A proposed set of "sustainability fixes" that just came out for the state's biggest public employee pension plans should go a long way toward reducing the unfunded liabilities of the plans.
The maneuvers should take the funding level up to 100 percent or more of liabilities for the biggest plans by 2045 or so, according to a joint presentation of the proposals by the plans.
It could work out that well. There's at least a chance — if everything goes exactly right in plans that depend, in part, on the investment markets.
Of course there is always risk. A summer hailstorm could flatten the vegetable patch at any time, but why be pessimistic? Well, if pessimism means enough food gets set aside to still get through the winter, that seems to be a sensible way to farm.

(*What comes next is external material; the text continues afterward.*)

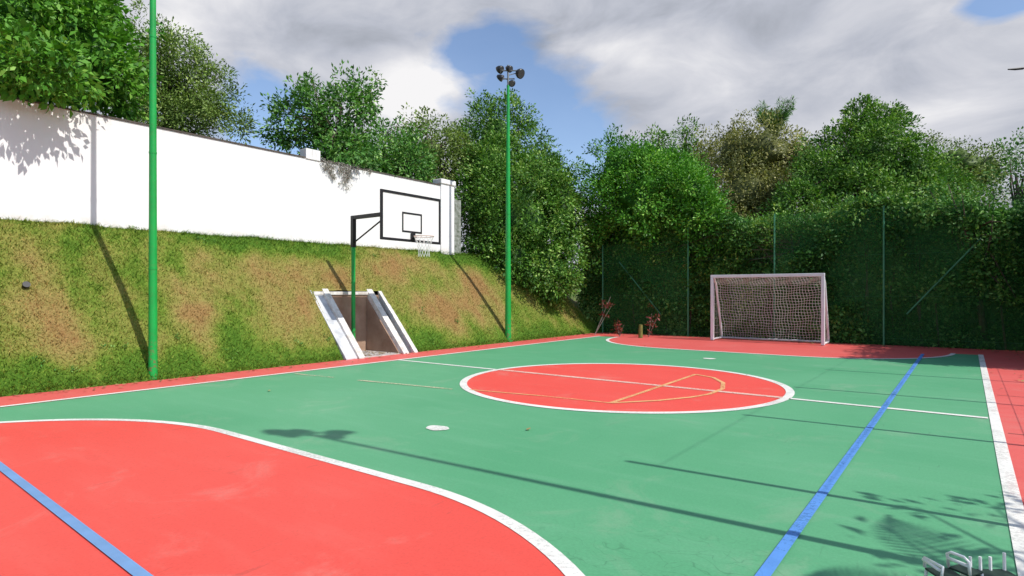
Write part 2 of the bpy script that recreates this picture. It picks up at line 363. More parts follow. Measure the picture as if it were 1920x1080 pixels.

To understand the risk in the state's public employee pension plans you need to start with two numbers, or maybe just one, because it's the same number: 8 percent.
That's the expected rate of return on the money invested to pay pension liabilities down the road, and it's also the number used to discount future payments to arrive at how much needs to be set aside.
While it might seem to make sense to have them be the same, with the nice sound of symmetry, that's not the way it's done in the private sector. General Mills still has pension plans, and its expected rate of return last year was 8.5 percent.
To arrive at an estimated pension liability, on the other hand, it used a weighted average discount rate of 4.38 percent. Something like 8 percent simply won't be allowed by the accounting rules.